Image courtesy of Joseph Prezioso
In addition to other projects, I generally shoot 30 or more weddings a year, so I never know what kind of lighting conditions I will be up against. Therefore, I need the speed and the ability of the 85mm lens to take great portraits.  I also need to be able to get close up shots of the action happening around me without being on top of my subjects. 

My specific lens of choice is the Nikon 85mm f1.4 D lens.  Some ask why the D lens, and not the newer G lens?   I personally like the metal construction of the D lens versus the plastic construction of the G lens. Also, more importantly, the D lens has an aperture ring and will work on both my manual focus F3 and my auto focus F5 bodies.  

Image courtesy of Joseph Prezioso
I usually end up shooting at an f1.4 aperture for two reasons.  One, I like a small depth of field and an out-of-focus foreground and background.  Two, most weddings I shoot take place after the sun sets and I need every ounce of light I can get.  The Nikon 85mm f1.4 D lens is ultra-fast, and even when in full manual mode it’s easy and smooth to focus. 

Image courtesy of Joseph Prezioso
There are other versions of the Nikon 85mm lens, like the f1.8 and f2, but I prefer the f1.4 D.  I believe the optics are the same, and they are fast to focus, but since I shoot in low light the difference between f-stops is pretty huge.  Outside in the sun they are the same, but inside in the dark the f1.4 wins for me every time.  Therefore, you will always find the Nikon 85mm f1.4 D lens in my camera bag.    

Contributor Bio:  Joseph Prezioso is a professional photographer who has been shooting for over twelve years.  He went from shooting film, to 100% digital, and then back to film again. He says, "By trade I am a wedding photographer, I shoot over 30 weddings a year and this year they were all on film.
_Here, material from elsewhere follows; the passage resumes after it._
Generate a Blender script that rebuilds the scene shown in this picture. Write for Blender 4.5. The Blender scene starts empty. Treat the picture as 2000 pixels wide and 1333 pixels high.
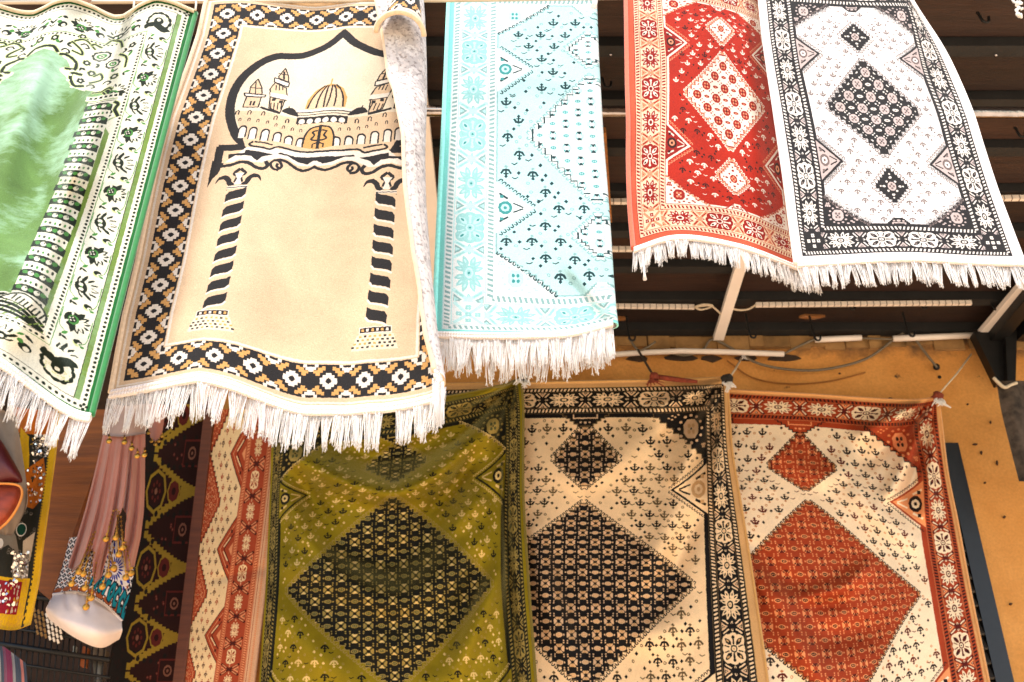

My career started as a newspaper photographer though. I was 16 and like Jimmy Olsen. I learned on the streets shooting next to veteran photographers for the AP and Boston Globe (I worked for some weeklies, but I got to cover a lot of cool events that the big news guys covered too!). Film is something I have fallen in love with, it's the medium I learned on. Film will always be something special to me. It feels more versatile and creative in my hands than when I am using digital."  


  1. THANKS for the piece. SO glad someone else also prefers AFD lenses. It's annoying that on the one hand, FMs and F4s need non-G lenses. BUT the v1 needs AFS lenses.

    AND there are so few AFS lenses that are non G. The 17-35 2.8, the 80-200 and the 300 f4.

    The newer and faster Nikon AFS are all G. What's with that?

  2. They're frequently made in lower cost countries than Japan and frankly seem to have a lot more plastic components. Nikon does not care. It's apparently about money. They have lost their way from once being the pro's choice. Canon has taken that mantle and run with it. Just look at the available pro-centric gear.
    And what's with the dirty chips on the newest Nikon pro-sumer body and the focus issues with the Nikon D3 series and now the D800s?